* _Short problem_: Take the lines from the top down to and including the one with "m = MB(); q_ = dx" and repeat them exactly. Omit images.

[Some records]
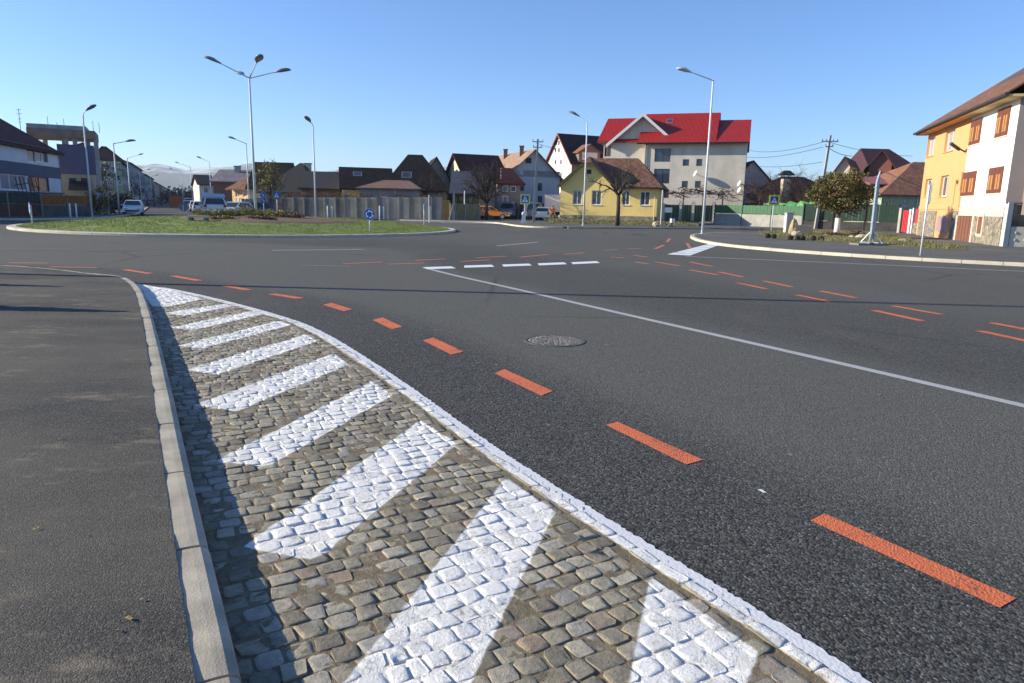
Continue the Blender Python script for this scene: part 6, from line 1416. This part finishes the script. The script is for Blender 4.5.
pn = m.build('panel', mat('cream gate panel', (.50, .47, .38), .8, .1), t); m = MB()
for k in range(4):
    for j in range(2): c_ = dx * (.45 + .42 * k) + Vector((0, 0, .34 + .36 * j)) - nrm * 1.2; m.ball(c_, .06, .04, .08, 8, 5)
m.build('ornament', KERB, pn); m = MB(); up_ = Vector((0, 0, 1.03)); m.hexa([a_ - nrm * .6 + up_, b_ - nrm * .6 + up_, b_ + nrm * .6 + up_, a_ + nrm * .6 + up_], [v + Vector((0, 0, 2.08)) for v in (a_ - nrm * .6, b_ - nrm * .6, b_ + nrm * .6, a_ + nrm * .6)]); m.build('glazed_top', CARGLASS, t)
m = MB(); c_ = dx * 1.1; m.tube([(-.2, 0, 2.2), (b_.x + .3, b_.y, 2.15)], .06, 6); m.build('lintel', DARKLAMP, t)
m = MB(); q_ = dx * 2.2; m.tube([(q_.x, q_.y, 1.6), (q_.x, q_.y, 1.85)], .03, 6); m.ball((q_.x, q_.y, 1.95), .12, .12, .13, 10, 7); m.build('gate_lamp', WHITE, t)

# ---------------- red gate with pillars, green garden wall in shade
w1 = Wall(XY(900, 58), XY(921, 55.8)); t = empty('red_gate', (w1.a.x, w1.a.y, .12), 0, 'red metal gate between grey stone pillars left of the peach house', 'gate'); o_ = (w1.a.x, w1.a.y, .12)
def gpart(w, r, o0, o1, name, m_, par=None): m = MB(o_); w.box(m, *r, o0, o1); return m.build(name, m_, par or t)
zt = w1.sz(905, 210.5)[1]
REDP = mat('bright red gate paint', (.55, .035, .04), .5, .12, 3)
u = [w1.sz(p, 220)[0] for p in (899, 901.5, 902.5, 909.5, 911, 912.5, 913.5, 914.8, 917.5, 919.8)]
gpart(w1, (u[0], u[1], -.2, zt + .2), -.3, .1, 'pillar', CONC); gpart(w1, (u[2], u[3], .2, zt), -.05, .0, 'gate_leaf', REDP); gpart(w1, (u[3], u[4], -.2, zt + .1), -.2, .1, 'post', WHITE); gpart(w1, (u[4], u[5], .2, zt), -.05, 0, 'gate_leaf', REDP)
gpart(w1, (u[5], u[6], -.2, zt + .2), -.3, .1, 'post', WHITE); gpart(w1, (u[7], u[8], zt * .5, zt + .1), -.06, 0, 'fence_panel', REDP); gpart(w1, (u[7] - .1, u[9], -.2, zt * .5), -.3, .05, 'low_wall', STONE)
for k in range(1, 5): gpart(w1, (u[2] + (u[3] - u[2]) * k / 5 - .015, u[2] + (u[3] - u[2]) * k / 5 + .015, .22, zt - .03), .003, .03, 'batten', mat('dark red batten', (.34, .02, .025), .5)) 
# ---------------- fences
FENG = mat('green fence sheet', (.035, .13, .055), .55, .14, 1.2, dirt=.1); FENG_D = mat('dark green fence sheet', (.025, .085, .045), .55, .14, 1.2, dirt=.15)
def fence(name, label, w, z0, z1, post_every, sheet_m, post_m, base=None, base_m=None, zb=0, slats=0, cat='fence', sheet_name='sheet', th=.05):
    t = empty(name, (w.a.x, w.a.y, zb), 0, label, cat); o_ = (w.a.x, w.a.y, zb)
    n = max(1, round(w.L / post_every))
    if base: m = MB(o_); w.box(m, 0, w.L, zb - .3, base, -.16, .0); m.build('base_wall', base_m or CONC, t)
    for k in range(n):
        m = MB(o_); u0, u1 = w.L * k / n + .04, w.L * (k + 1) / n - .04
        if slats:
            c_ = int((u1 - u0) / slats)
            for j in range(c_): w.box(m, u0 + (u1 - u0) * j / c_, u0 + (u1 - u0) * (j + .93) / c_, z0, z1 + random.uniform(-.015, .015), -.09 + (j % 2) * .012, -.09 + th + (j % 2) * .012)
        else: w.box(m, u0, u1, z0, z1, -.09, -.09 + th)
        m.build(sheet_name, sheet_m, t)
    for k in range(n + 1):
        m = MB(o_); u0 = w.L * k / n; w.box(m, u0 - .05, u0 + .05, zb - .2, z1 + .06, -.13, .02); m.build('post', post_m, t)
    return t
wg = Wall(XY(664, 76), XY(715, 76)); zt = wg.sz(690, 205)[1]
t = empty('green_gate', (wg.a.x, wg.a.y, .3), 0, 'dark green sheet gates hung between lattice posts before the off white block', 'gate'); o_ = (wg.a.x, wg.a.y, .3)
for a_, b_ in ((664.5, 679), (681.5, 691), (694.5, 712)):
    u0, u1 = wg.sz(a_, 215)[0], wg.sz(b_, 215)[0]; m = MB(o_); c_ = max(3, int((u1 - u0) / .22))
    for j in range(c_): wg.box(m, u0 + (u1 - u0) * j / c_, u0 + (u1 - u0) * (j + .94) / c_, .4, zt, -.06 + .01 * (j % 2), -.02 + .01 * (j % 2))
    m.build('gate_leaf', FENG_D, t)
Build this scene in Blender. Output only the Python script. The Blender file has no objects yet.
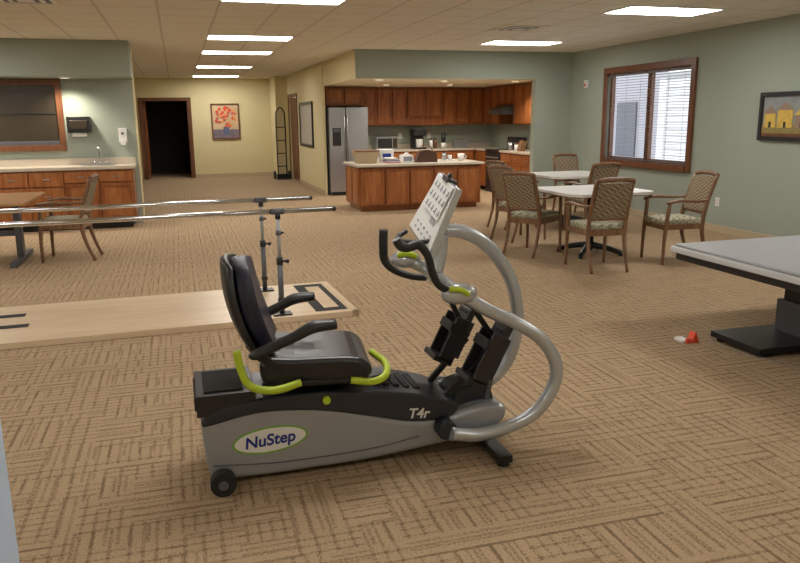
import bpy, bmesh, math, random
from mathutils import Matrix, Vector
random.seed(4)
sc = bpy.context.scene
sc.view_settings.view_transform = 'Standard'
sc.view_settings.look = 'None'
sc.view_settings.exposure = 0.0

# ------------------------------------------------------------------ materials
def newmat(name):
    m = bpy.data.materials.new(name); m.use_nodes = True
    nt = m.node_tree; b = nt.nodes['Principled BSDF']
    return m, nt, b

def mat(name, col, rough=0.5, metal=0.0, var=0.06, scale=6.0, bump=0.0, bscale=60.0, coat=0.0, spec=0.5):
    m, nt, b = newmat(name)
    b.inputs['Roughness'].default_value = rough
    b.inputs['Metallic'].default_value = metal
    b.inputs['Coat Weight'].default_value = coat
    b.inputs['Specular IOR Level'].default_value = spec
    g = nt.nodes.new('ShaderNodeNewGeometry')
    n = nt.nodes.new('ShaderNodeTexNoise'); n.inputs['Scale'].default_value = scale; n.inputs['Detail'].default_value = 3
    nt.links.new(g.outputs['Position'], n.inputs['Vector'])
    mx = nt.nodes.new('ShaderNodeMix'); mx.data_type = 'RGBA'
    mx.inputs[6].default_value = (*[c*(1-var) for c in col], 1)
    mx.inputs[7].default_value = (*[min(1, c*(1+var)) for c in col], 1)
    nt.links.new(n.outputs['Fac'], mx.inputs[0]); nt.links.new(mx.outputs[2], b.inputs['Base Color'])
    if bump > 0:
        n2 = nt.nodes.new('ShaderNodeTexNoise'); n2.inputs['Scale'].default_value = bscale
        nt.links.new(g.outputs['Position'], n2.inputs['Vector'])
        bp = nt.nodes.new('ShaderNodeBump'); bp.inputs['Strength'].default_value = bump; bp.inputs['Distance'].default_value = 0.005
        nt.links.new(n2.outputs['Fac'], bp.inputs['Height']); nt.links.new(bp.outputs['Normal'], b.inputs['Normal'])
    return m

def wood(name, c1, c2, rough=0.35, stretch=(14, 14, 1.6), sc_=1.6):
    m, nt, b = newmat(name)
    b.inputs['Roughness'].default_value = rough
    g = nt.nodes.new('ShaderNodeNewGeometry')
    mp = nt.nodes.new('ShaderNodeMapping'); mp.inputs['Scale'].default_value = stretch
    n = nt.nodes.new('ShaderNodeTexNoise'); n.inputs['Scale'].default_value = sc_; n.inputs['Detail'].default_value = 5
    n.inputs['Distortion'].default_value = 0.6
    cr = nt.nodes.new('ShaderNodeValToRGB')
    cr.color_ramp.elements[0].position = 0.32; cr.color_ramp.elements[0].color = (*c1, 1)
    cr.color_ramp.elements[1].position = 0.68; cr.color_ramp.elements[1].color = (*c2, 1)
    nt.links.new(g.outputs['Position'], mp.inputs['Vector']); nt.links.new(mp.outputs[0], n.inputs['Vector'])
    nt.links.new(n.outputs['Fac'], cr.inputs[0]); nt.links.new(cr.outputs[0], b.inputs['Base Color'])
    return m

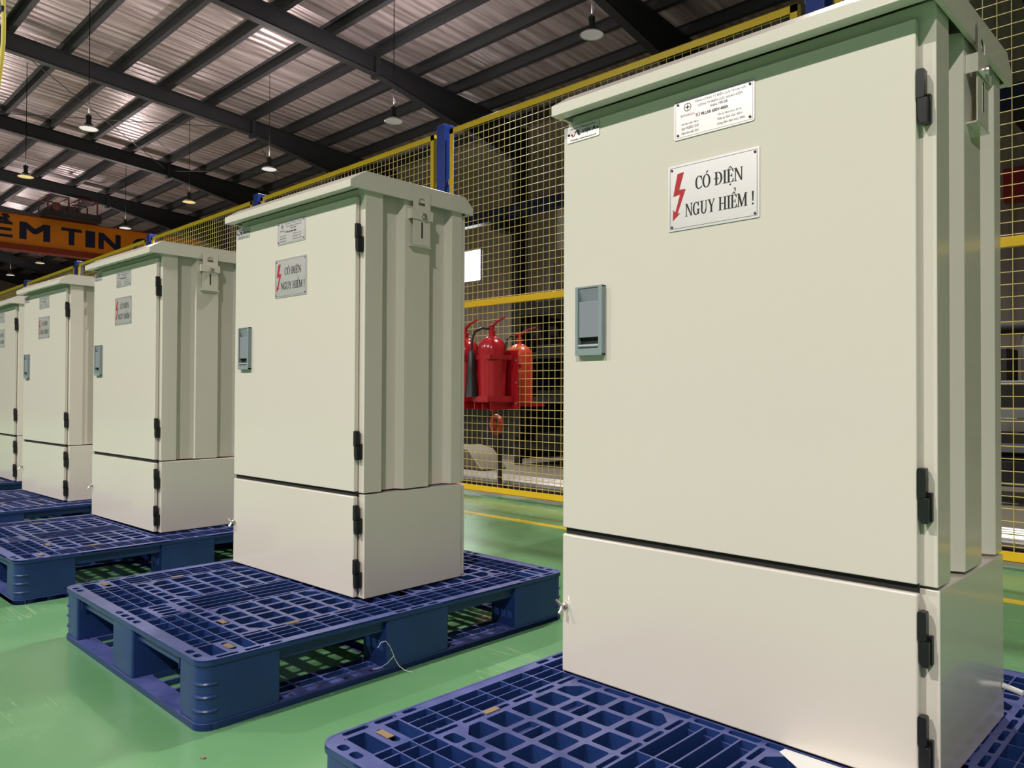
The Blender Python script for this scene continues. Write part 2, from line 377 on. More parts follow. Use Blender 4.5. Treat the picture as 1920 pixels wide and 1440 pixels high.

* _Exercise solution_:
Continue the Blender Python script for this scene: part 6, from line 1416. This part finishes the script. The script is for Blender 4.5.
pn = m.build('panel', mat('cream gate panel', (.50, .47, .38), .8, .1), t); m = MB()
for k in range(4):
    for j in range(2): c_ = dx * (.45 + .42 * k) + Vector((0, 0, .34 + .36 * j)) - nrm * 1.2; m.ball(c_, .06, .04, .08, 8, 5)
m.build('ornament', KERB, pn); m = MB(); up_ = Vector((0, 0, 1.03)); m.hexa([a_ - nrm * .6 + up_, b_ - nrm * .6 + up_, b_ + nrm * .6 + up_, a_ + nrm * .6 + up_], [v + Vector((0, 0, 2.08)) for v in (a_ - nrm * .6, b_ - nrm * .6, b_ + nrm * .6, a_ + nrm * .6)]); m.build('glazed_top', CARGLASS, t)
m = MB(); c_ = dx * 1.1; m.tube([(-.2, 0, 2.2), (b_.x + .3, b_.y, 2.15)], .06, 6); m.build('lintel', DARKLAMP, t)
m = MB(); q_ = dx * 2.2; m.tube([(q_.x, q_.y, 1.6), (q_.x, q_.y, 1.85)], .03, 6); m.ball((q_.x, q_.y, 1.95), .12, .12, .13, 10, 7); m.build('gate_lamp', WHITE, t)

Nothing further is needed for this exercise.